Analysis: The show cause notice proceeded on undervaluation, but the duty demand itself could not survive if the goods were found to be correctly classifiable under heading 8424 and liable to nil rate of duty. The classification plea was therefore a substantive defence that had to be examined before any valuation issue could be decided. The refusal to consider this plea merely because the notice focused on valuation was held to be incorrect.
Conclusion: The classification issue had to be examined on merits, and the Commissioner's refusal to do so was unsustainable.
Issue (ii): Whether the demand based on valuation could stand without determining cost of production in accordance with CAS-4.
Analysis: For captive-clearance valuation, the relevant exercise was to ascertain the cost of production under Rule 6(b)(ii) of the Central Excise Valuation Rules, 1975 and Rule 8 of the Central Excise Valuation Rules, 2000, as applicable.
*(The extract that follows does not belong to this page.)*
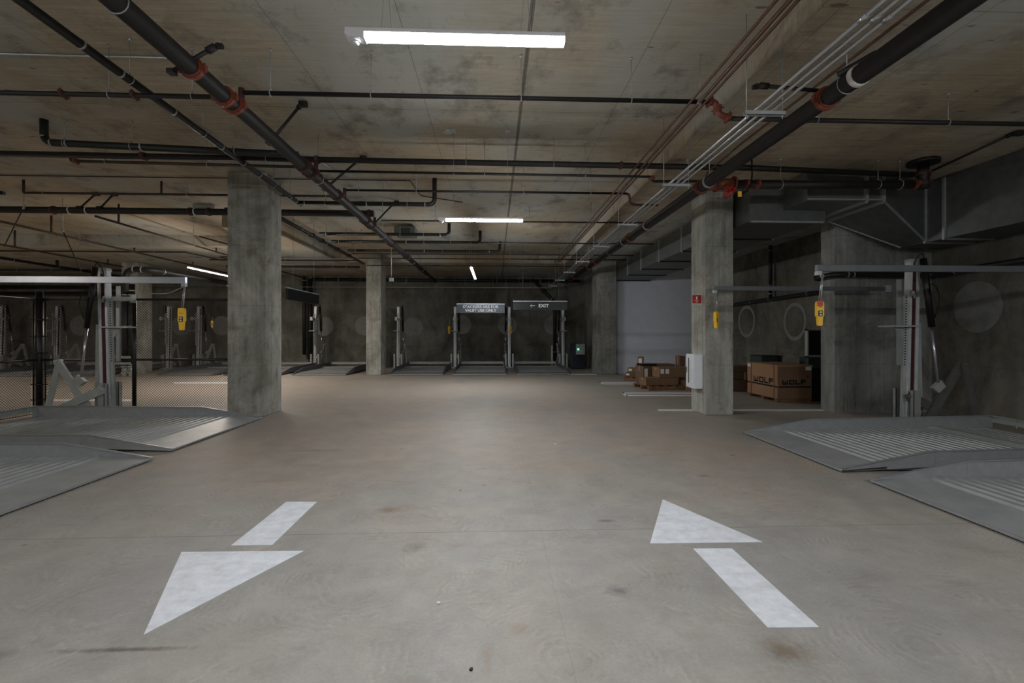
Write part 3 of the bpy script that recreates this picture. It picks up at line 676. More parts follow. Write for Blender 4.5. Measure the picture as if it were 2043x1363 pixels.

The Tribunal noted that the proper basis was CAS-4 costing and that the Commissioner had not examined whether the appellant's cost data conformed to that standard. The reliance on general assessable value principles was held inapposite to the distinct question of cost-of-production computation.
Conclusion: The valuation finding could not be sustained, and the cost of production had to be re-examined under CAS-4.
Final Conclusion: The order was set aside and the matter was sent back for fresh adjudication, with directions to decide both classification and valuation issues on merits.
Ratio Decidendi: Where a duty demand is founded on undervaluation of captive clearances, the adjudicating authority must first decide a substantive classification plea that, if accepted, renders the duty demand irrelevant, and must compute cost of production on the applicable CAS-4 basis before sustaining valuation-based demand.